═════ Recorded data ═════
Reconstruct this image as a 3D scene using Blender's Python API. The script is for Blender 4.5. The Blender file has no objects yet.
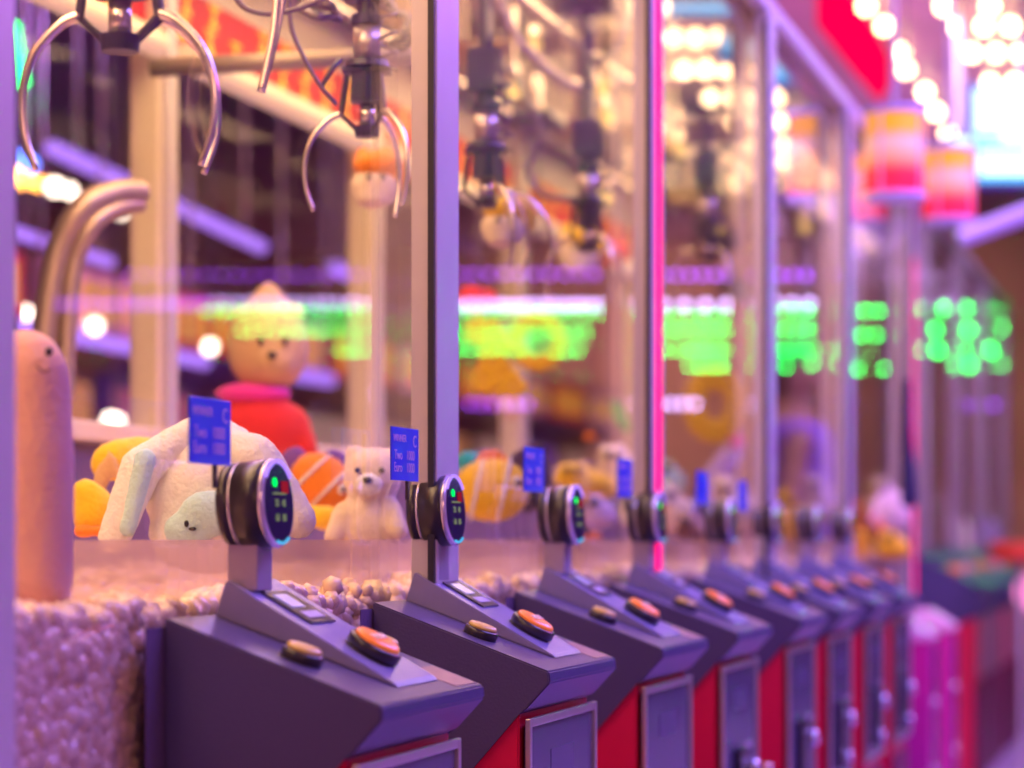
import bpy, bmesh, math, random
from mathutils import Vector, Matrix, Euler, noise
random.seed(7)
S = bpy.context.scene
COL = S.collection
PI = math.pi

# ------------------------------------------------------------------ camera, exposure, world, big lights
F = 2500.0                         # focal length in pixels (1024 wide frame)
TH = math.atan(688 / F)            # the row of machines vanishes 688 px right of the middle
CS, SN = math.cos(TH), math.sin(TH)
CAMZ = 1.05
cam = bpy.data.cameras.new('camera'); camo = bpy.data.objects.new('camera', cam); COL.objects.link(camo)
camo.location = (0, 0, CAMZ); camo.rotation_euler = (PI / 2, 0, TH)
cam.sensor_width = 36; cam.lens = F / 1024 * 36; cam.shift_y = 154 / 1024
cam.clip_start = 0.05; cam.clip_end = 100
cam.dof.use_dof = True; cam.dof.focus_distance = 2.8; cam.dof.aperture_fstop = 3.1
S.camera = camo
S.view_settings.view_transform = 'Standard'; S.view_settings.look = 'None'
S.view_settings.exposure = 0.08; S.view_settings.gamma = 1; S.view_settings.use_curve_mapping = False
cy = S.cycles
cy.use_denoising = True; cy.max_bounces = 8; cy.diffuse_bounces = 3; cy.glossy_bounces = 4
cy.transmission_bounces = 6; cy.transparent_max_bounces = 40
cy.caustics_reflective = False; cy.caustics_refractive = False; cy.sample_clamp_indirect = 25
cy.use_adaptive_sampling = False

w = bpy.data.worlds.new('world'); S.world = w; w.use_nodes = True
w.node_tree.nodes['Background'].inputs[0].default_value = (.42, .20, .62, 1)
w.node_tree.nodes['Background'].inputs[1].default_value = .10


def area(name, loc, rot, size, sy, col, en, spread=None):
    l = bpy.data.lights.new(name, 'AREA'); l.shape = 'RECTANGLE'; l.size = size; l.size_y = sy
    l.color = col; l.energy = en
    if spread: l.spread = spread
    o = bpy.data.objects.new(name, l); COL.objects.link(o); o.location = loc; o.rotation_euler = rot
    return o


area('purple_ceiling_wash', (.9, 6.3, 3.6), (0, math.radians(12), 0), 1.4, 7.4, (.32, .23, 1), 470)
area('lilac_aisle_wash', (2.4, 2.6, 1.9), (0, math.radians(80), 0), 1.6, 4, (.55, .30, 1), 7)
area('warm_aisle_lamp', (1.0, -.7, 2.5), (math.radians(66), 0, math.radians(22)), 1.0, .8, (1, .47, .28), 27)
area('plum_ceiling_fill', (-1.3, 9, 2.75), (PI, 0, 0), .8, 10, (.9, .36, .9), 26)  # added fill above the cabinets, brightens the dark ceiling
area('warm_back_wall_fill', (-4.4, 19.8, 3.3), (math.radians(35), 0, 0), 2, .6, (1, .55, .38), 110)  # added light, only there to warm up the back wall
for yy in (11.5, 14.5):  # added spots that brighten the fronts of the wider far machines
    l = bpy.data.lights.new('far_machine_fill', 'SPOT'); l.energy = 160; l.color = (.70, .38, 1); l.spot_size = 1.9; l.shadow_soft_size = .06
    o = bpy.data.objects.new('far_machine_fill', l); COL.objects.link(o); o.location = (.4, yy - 1.5, 2.95); o.rotation_euler = (math.radians(25), math.radians(22), 0)
area('person_fill', (-1.2, 9.1, 2.95), (0, math.radians(-15), 0), .6, 1.2, (.85, .6, 1), 30)  # added light aimed at the person between the two cabinet blocks
area('pink_ceiling_wash', (1.7, 8.5, 3.62), (0, math.radians(30), 0), .8, 4, (1, .10, .45), 110)
area('warm_back_aisle_wash', (-3.1, 9, 3.3), (0, 0, 0), 1.2, 10, (1, .5, .36), 38)


# ------------------------------------------------------------------ pixel helpers (frame 1024x768)
def at(x, y, Z):
    """world point seen at pixel x,y at distance Z along the view axis"""
    u = (x - 512) / F; X = u * Z
    return Vector((X * CS - Z * SN, X * SN + Z * CS, CAMZ + (538 - y) * Z / F))


def onp(x, y, p):
    """world point seen at pixel x,y on the vertical plane X = -p"""
    Z = F * p / (CS * (1200 - x))
    return at(x, y, Z)


# ------------------------------------------------------------------ materials
MATS = {}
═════
→ **Set exercise**:
Quote the material word for word, dropping any images it holds.

→ **The reply**:
Reconstruct this image as a 3D scene using Blender's Python API. The script is for Blender 4.5. The Blender file has no objects yet.
import bpy, bmesh, math, random
from mathutils import Vector, Matrix, Euler, noise
random.seed(7)
S = bpy.context.scene
COL = S.collection
PI = math.pi

# ------------------------------------------------------------------ camera, exposure, world, big lights
F = 2500.0                         # focal length in pixels (1024 wide frame)
TH = math.atan(688 / F)            # the row of machines vanishes 688 px right of the middle
CS, SN = math.cos(TH), math.sin(TH)
CAMZ = 1.05
cam = bpy.data.cameras.new('camera'); camo = bpy.data.objects.new('camera', cam); COL.objects.link(camo)
camo.location = (0, 0, CAMZ); camo.rotation_euler = (PI / 2, 0, TH)
cam.sensor_width = 36; cam.lens = F / 1024 * 36; cam.shift_y = 154 / 1024
cam.clip_start = 0.05; cam.clip_end = 100
cam.dof.use_dof = True; cam.dof.focus_distance = 2.8; cam.dof.aperture_fstop = 3.1
S.camera = camo
S.view_settings.view_transform = 'Standard'; S.view_settings.look = 'None'
S.view_settings.exposure = 0.08; S.view_settings.gamma = 1; S.view_settings.use_curve_mapping = False
cy = S.cycles
cy.use_denoising = True; cy.max_bounces = 8; cy.diffuse_bounces = 3; cy.glossy_bounces = 4
cy.transmission_bounces = 6; cy.transparent_max_bounces = 40
cy.caustics_reflective = False; cy.caustics_refractive = False; cy.sample_clamp_indirect = 25
cy.use_adaptive_sampling = False

w = bpy.data.worlds.new('world'); S.world = w; w.use_nodes = True
w.node_tree.nodes['Background'].inputs[0].default_value = (.42, .20, .62, 1)
w.node_tree.nodes['Background'].inputs[1].default_value = .10


def area(name, loc, rot, size, sy, col, en, spread=None):
    l = bpy.data.lights.new(name, 'AREA'); l.shape = 'RECTANGLE'; l.size = size; l.size_y = sy
    l.color = col; l.energy = en
    if spread: l.spread = spread
    o = bpy.data.objects.new(name, l); COL.objects.link(o); o.location = loc; o.rotation_euler = rot
    return o


area('purple_ceiling_wash', (.9, 6.3, 3.6), (0, math.radians(12), 0), 1.4, 7.4, (.32, .23, 1), 470)
area('lilac_aisle_wash', (2.4, 2.6, 1.9), (0, math.radians(80), 0), 1.6, 4, (.55, .30, 1), 7)
area('warm_aisle_lamp', (1.0, -.7, 2.5), (math.radians(66), 0, math.radians(22)), 1.0, .8, (1, .47, .28), 27)
area('plum_ceiling_fill', (-1.3, 9, 2.75), (PI, 0, 0), .8, 10, (.9, .36, .9), 26)  # added fill above the cabinets, brightens the dark ceiling
area('warm_back_wall_fill', (-4.4, 19.8, 3.3), (math.radians(35), 0, 0), 2, .6, (1, .55, .38), 110)  # added light, only there to warm up the back wall
for yy in (11.5, 14.5):  # added spots that brighten the fronts of the wider far machines
    l = bpy.data.lights.new('far_machine_fill', 'SPOT'); l.energy = 160; l.color = (.70, .38, 1); l.spot_size = 1.9; l.shadow_soft_size = .06
    o = bpy.data.objects.new('far_machine_fill', l); COL.objects.link(o); o.location = (.4, yy - 1.5, 2.95); o.rotation_euler = (math.radians(25), math.radians(22), 0)
area('person_fill', (-1.2, 9.1, 2.95), (0, math.radians(-15), 0), .6, 1.2, (.85, .6, 1), 30)  # added light aimed at the person between the two cabinet blocks
area('pink_ceiling_wash', (1.7, 8.5, 3.62), (0, math.radians(30), 0), .8, 4, (1, .10, .45), 110)
area('warm_back_aisle_wash', (-3.1, 9, 3.3), (0, 0, 0), 1.2, 10, (1, .5, .36), 38)


# ------------------------------------------------------------------ pixel helpers (frame 1024x768)
def at(x, y, Z):
    """world point seen at pixel x,y at distance Z along the view axis"""
    u = (x - 512) / F; X = u * Z
    return Vector((X * CS - Z * SN, X * SN + Z * CS, CAMZ + (538 - y) * Z / F))


def onp(x, y, p):
    """world point seen at pixel x,y on the vertical plane X = -p"""
    Z = F * p / (CS * (1200 - x))
    return at(x, y, Z)


# ------------------------------------------------------------------ materials
MATS = {}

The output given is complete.